Hardcore
BRP est une nouvelle série apparemment destinée à concurrencer ou remplacer les séries célèbres estampillées « Gérard de Villiers présente » dans les halls de gare, les supermarchés et même, mais oui, chez les libraires. On pense bien sûr à BRIGADE MONDAINE (dans les BRP, le flic Boris Corentin est à la retraite, génial clin d’œil !) et POLICE DES MŒURS.

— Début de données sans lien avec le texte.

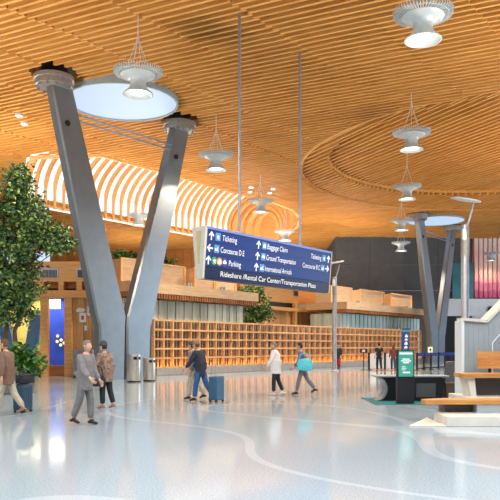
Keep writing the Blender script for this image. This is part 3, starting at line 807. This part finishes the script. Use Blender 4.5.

Avec deux volumes publiés en juin 2014, FILLES INVISIBLES et HARDCORE, Sasha Morange (qui derrière le probable pseudonyme, un collectif ?) met le paquet. La suite est prévue pour la rentrée, trois titres sont déjà annoncés. Rappelons qu’il est dans l’intérêt de ce genre de séries de viser la productivité afin de fidéliser le lecteur. Ecrire vite (ou à plusieurs) est une règle en la matière, on ne devrait jamais attendre trop longtemps la suite d’un roman de gare. Au fond, cela fonctionne un peu comme une série T.V. ou un roman-feuilleton.
Les éditions Télémaque/Pénélope veulent assurément remplacer le roi du genre en France, après la mort du père de S.A.S en octobre 2013. On peut en effet se demander ce qu’il va advenir des séries qu’il publiait. Pour l’heure elles semblent avoir disparu en librairie, notamment la très bonne KIRA B, dont nous avons déjà parlé ici et dont nous attendons toujours le sixième volume (sans cesse reporté) à l’heure où nous écrivons ces lignes. On sait que De Villiers voulait que son héros Malko/S.A.S meurt avec lui, de là à entraîner tous les autres, il n’y a qu’un pas.
De façon amusante (au début, car cela devient très vite lassant), S.A.S est fréquemment cité dans HARDCORE, vraiment comme si Morange voulait s’inscrire pleinement dans la tradition Gérard de Villiers. Pourquoi pas ? On souhaite autant de succès à BRP qu’à BRIGADE MONDAINE, dont elle se veut l’héritière moderne et dynamique. On souhaiterait même que Télémaque/Pénélope développe d’autres séries du même style, dans les genres tout aussi codifiés du roman d’espionnage et de l’auto-justice (le devenir de L’EXECUTEUR en France pose aussi question après le décès de son éditeur).
HARDCORE est un très honnête roman policier dans lequel la Brigade de Répression du Proxénétisme enquête sur une affaire de snuff-movies, ces films pornos clandestins où les victimes seraient violées et assassinées pour de bon. Le titre du roman est d’ailleurs un évident hommage au très beau film de Paul Schrader sur le sujet. Pour en savoir plus, on lira avec profit LA MORT EN DIRECT, une étude de la journaliste Sarah Finger (qui cite SUEURS FROIDES et VIDEOTOPSIE !), mais aussi EXTREME de Julien Bétan qui aborde la question parmi d’autres.
HARDCORE traite un peu son sujet par-dessus la jambe. Il y a quelques scènes sadiques complaisantes, c’est assez dur, certes (surtout lorsque l’on sait que des enfants ou des adolescents sont horriblement impliqués), mais globalement Sasha Morange préfère se concentrer sur l’enquête (moyennement passionnante) et les turpitudes sexuelles de ses flics (un peu obsédés quand même, à part le catholique fervent). Ah cette scène de sexe en plein vol avec une vedette de télé-réalité, citation d’un vieux S.A.S à l’appui !
Enfin ça peut plaire, c’est même fait pour ça. Tout dans HARDCORE est tourné vers le plaisir du lecteur, comme dans tout bon roman de gare qui se respecte. Rien n’est oublié : action, érotisme, humour, émotion. HARDCORE est généreux. Personne ne pourra lui enlever ça.
Les méchants, un ex narco mexicain et sa copine, sadiques et pédophiles, sont bien campés et à vrai dire plus originaux que les gentils. Tant mieux, meilleur est le méchant … meilleur est le roman !
Du début à la fin, le bouquin est réussi, sans éclat particulier cependant. En matière de snuff, on est évidemment loin de MURDER PROD, un roman Trash de Kriss Vilà absolument glacial et terrifiant. Trop de gaudriole dans HARDCORE pour parvenir à de telles extrémités… et à un tel sommet. Ce n’est assurément pas le but non plus.
Comme dans TRAUMA, de Dario Argento, une guillotine électrique est utilisée par les narcos pour régler leurs comptes. Ca rappellera des souvenirs aux fans du Maestro le temps d’une belle scène horrifique… et achèvera de rendre le roman sympathique à leurs yeux.